#### DATA LINES:

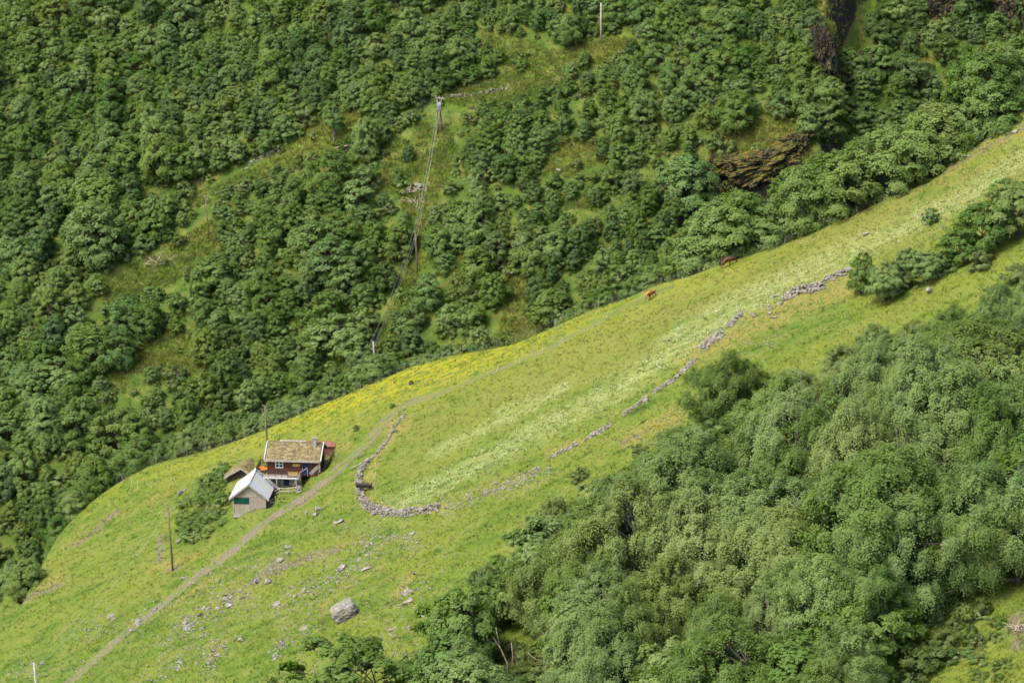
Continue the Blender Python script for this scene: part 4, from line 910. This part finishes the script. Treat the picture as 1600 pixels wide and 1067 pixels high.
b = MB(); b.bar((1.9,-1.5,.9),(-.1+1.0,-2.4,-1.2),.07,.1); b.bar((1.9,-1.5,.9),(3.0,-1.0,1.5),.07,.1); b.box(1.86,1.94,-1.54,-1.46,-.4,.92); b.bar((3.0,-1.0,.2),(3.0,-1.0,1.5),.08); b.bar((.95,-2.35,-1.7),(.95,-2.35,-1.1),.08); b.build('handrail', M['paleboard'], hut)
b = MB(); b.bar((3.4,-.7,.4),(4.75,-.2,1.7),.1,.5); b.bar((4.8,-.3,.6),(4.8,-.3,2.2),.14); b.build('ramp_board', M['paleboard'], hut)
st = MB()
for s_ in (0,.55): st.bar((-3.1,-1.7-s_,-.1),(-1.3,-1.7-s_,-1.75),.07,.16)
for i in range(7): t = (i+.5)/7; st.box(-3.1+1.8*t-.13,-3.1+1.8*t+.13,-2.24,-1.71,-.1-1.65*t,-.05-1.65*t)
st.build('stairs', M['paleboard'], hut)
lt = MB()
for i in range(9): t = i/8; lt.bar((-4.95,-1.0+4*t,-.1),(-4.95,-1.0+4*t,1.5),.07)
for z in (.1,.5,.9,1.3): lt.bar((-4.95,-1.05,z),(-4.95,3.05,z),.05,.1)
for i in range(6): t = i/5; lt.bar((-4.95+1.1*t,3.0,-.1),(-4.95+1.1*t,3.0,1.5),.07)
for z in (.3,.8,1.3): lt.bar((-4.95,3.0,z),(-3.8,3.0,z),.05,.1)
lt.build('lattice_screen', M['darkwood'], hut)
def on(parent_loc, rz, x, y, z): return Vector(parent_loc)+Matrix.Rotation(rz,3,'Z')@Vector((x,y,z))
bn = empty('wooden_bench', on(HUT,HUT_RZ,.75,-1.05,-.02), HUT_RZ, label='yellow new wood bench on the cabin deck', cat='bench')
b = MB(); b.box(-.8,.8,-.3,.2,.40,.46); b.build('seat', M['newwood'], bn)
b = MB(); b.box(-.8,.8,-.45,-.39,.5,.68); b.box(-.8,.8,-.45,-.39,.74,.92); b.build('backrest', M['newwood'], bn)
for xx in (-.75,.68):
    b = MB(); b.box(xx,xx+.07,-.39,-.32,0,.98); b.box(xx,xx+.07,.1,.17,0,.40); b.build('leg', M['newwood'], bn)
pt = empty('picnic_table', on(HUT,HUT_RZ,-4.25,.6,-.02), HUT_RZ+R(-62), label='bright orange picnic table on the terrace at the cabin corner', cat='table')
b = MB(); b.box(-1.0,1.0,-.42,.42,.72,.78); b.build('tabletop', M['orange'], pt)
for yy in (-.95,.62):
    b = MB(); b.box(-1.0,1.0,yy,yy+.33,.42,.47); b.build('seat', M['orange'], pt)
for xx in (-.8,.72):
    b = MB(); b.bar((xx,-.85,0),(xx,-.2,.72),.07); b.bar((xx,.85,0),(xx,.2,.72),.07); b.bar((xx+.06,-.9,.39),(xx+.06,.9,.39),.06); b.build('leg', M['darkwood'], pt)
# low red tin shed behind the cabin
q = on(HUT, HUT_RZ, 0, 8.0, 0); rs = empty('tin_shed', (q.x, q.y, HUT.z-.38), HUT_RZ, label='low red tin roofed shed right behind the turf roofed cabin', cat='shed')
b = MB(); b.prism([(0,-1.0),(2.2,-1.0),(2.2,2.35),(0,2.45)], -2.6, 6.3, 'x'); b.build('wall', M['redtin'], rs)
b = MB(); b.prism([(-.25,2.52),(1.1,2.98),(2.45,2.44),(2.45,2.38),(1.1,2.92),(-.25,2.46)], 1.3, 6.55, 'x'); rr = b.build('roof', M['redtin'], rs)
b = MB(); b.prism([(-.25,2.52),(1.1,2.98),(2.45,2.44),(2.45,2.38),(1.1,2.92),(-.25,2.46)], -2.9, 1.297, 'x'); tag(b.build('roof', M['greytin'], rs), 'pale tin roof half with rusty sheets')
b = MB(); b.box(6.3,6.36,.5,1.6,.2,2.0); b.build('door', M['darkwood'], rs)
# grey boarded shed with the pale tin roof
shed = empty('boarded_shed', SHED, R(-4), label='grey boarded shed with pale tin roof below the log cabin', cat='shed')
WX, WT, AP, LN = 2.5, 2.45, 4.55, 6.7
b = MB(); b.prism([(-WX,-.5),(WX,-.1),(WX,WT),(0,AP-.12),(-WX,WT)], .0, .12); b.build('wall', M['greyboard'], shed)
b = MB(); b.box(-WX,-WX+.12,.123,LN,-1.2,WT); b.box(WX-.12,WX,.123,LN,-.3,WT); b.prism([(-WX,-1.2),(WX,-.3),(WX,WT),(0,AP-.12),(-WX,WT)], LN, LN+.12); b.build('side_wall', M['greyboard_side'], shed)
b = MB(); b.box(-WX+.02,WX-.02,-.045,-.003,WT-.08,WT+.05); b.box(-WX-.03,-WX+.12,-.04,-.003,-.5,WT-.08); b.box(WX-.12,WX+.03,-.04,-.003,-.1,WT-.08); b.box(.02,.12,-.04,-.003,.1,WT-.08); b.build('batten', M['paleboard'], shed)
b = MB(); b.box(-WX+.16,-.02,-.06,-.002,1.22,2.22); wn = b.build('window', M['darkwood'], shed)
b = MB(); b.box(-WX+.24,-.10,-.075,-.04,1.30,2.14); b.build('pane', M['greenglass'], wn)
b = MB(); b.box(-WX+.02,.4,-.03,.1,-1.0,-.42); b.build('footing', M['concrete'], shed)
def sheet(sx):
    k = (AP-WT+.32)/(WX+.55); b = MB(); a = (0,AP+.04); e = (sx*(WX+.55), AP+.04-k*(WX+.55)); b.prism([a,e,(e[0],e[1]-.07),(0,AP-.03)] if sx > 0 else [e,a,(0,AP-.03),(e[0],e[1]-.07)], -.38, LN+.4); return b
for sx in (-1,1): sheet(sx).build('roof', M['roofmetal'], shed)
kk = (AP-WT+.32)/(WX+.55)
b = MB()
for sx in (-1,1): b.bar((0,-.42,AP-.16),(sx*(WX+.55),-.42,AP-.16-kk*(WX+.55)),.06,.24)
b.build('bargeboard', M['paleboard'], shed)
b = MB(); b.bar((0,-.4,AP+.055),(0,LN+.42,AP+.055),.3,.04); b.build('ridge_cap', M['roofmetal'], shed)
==
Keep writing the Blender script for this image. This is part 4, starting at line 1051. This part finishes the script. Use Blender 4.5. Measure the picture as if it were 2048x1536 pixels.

#### OBJECTIVE:
Point out every line holding the string "Blender" and copy it.

#### SOLUTION FOR THIS PROBLEM:
Continue the Blender Python script for this scene: part 4, from line 910. This part finishes the script. Treat the picture as 1600 pixels wide and 1067 pixels high.
Keep writing the Blender script for this image. This is part 4, starting at line 1051. This part finishes the script. Use Blender 4.5. Measure the picture as if it were 2048x1536 pixels.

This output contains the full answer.